Friday, February 20, 2015

Rhythms and Layers

Kwame Alexander wrote his 2015 Newbery-winning novel The Crossover in poems that slip off the tongue effortlessly. The emphasis of the all caps and the line breaks assure even those who hesitate to read passages aloud that they will read (and sometimes shout) the lines properly from the start.

2015 Newbery winner Kwame Alexander
Photo: Houghton Mifflin Harcourt
As with any great long poem, the novel's multiple meanings begin to emerge as the story progresses. The crossover move ("in which a player dribbles/ the ball quickly/ from one hand/ to the other./ As in: When done right,/ a crossover can break/ an opponent's ankles"), narrator Josh's signature play, takes on diverse aspects of crossing a threshold (from childhood to adulthood, life and death) over the course of the novel. The 10 rules of basketball that twins Josh and JB's father reinforce in them apply as much to life as they do to the game. The dreadlock incident (in which JB bets Josh that if JB can score the last basket of the game, he can cut off Josh's dreads--Josh agrees to one, JB cuts five, then their mother makes Josh slash the rest) hits Josh nearly as hard as it did Samson. The incident begins an escalation of his sense of loss and betrayal.

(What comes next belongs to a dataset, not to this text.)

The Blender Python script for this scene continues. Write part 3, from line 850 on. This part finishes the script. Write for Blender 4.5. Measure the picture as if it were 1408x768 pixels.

As Josh's rift widens with JB, who's not just his identical twin, but also his best friend, Josh is in danger of a spiral downward, and his parents won't allow it. Kwame Alexander told Karin Snelson in an interview for Shelf Awareness that he almost didn't keep the parents in the book. "In a lot of middle-grade and YA fiction the parents are done away with so that you can focus on the kids," he said. "My familial bonds were always extremely important, so that was my frame of mind at first. But as I wrote the book, I got caught up in this notion that the parents can't be that instrumental. And so the parents were introduced in the book, but they were just sort of there. I told myself, you have a loaded gun, but you haven't fired it. What's the point of introducing these strong parents if you aren't going to utilize that strength to make the story even more powerful? And once I decided that, I thought, well, that's the kind of house you grew up in, you can draw on your own relationship with your family."

So the final layer is art imitating life. There's no doubt of the emotional truth that informs this novel in verse.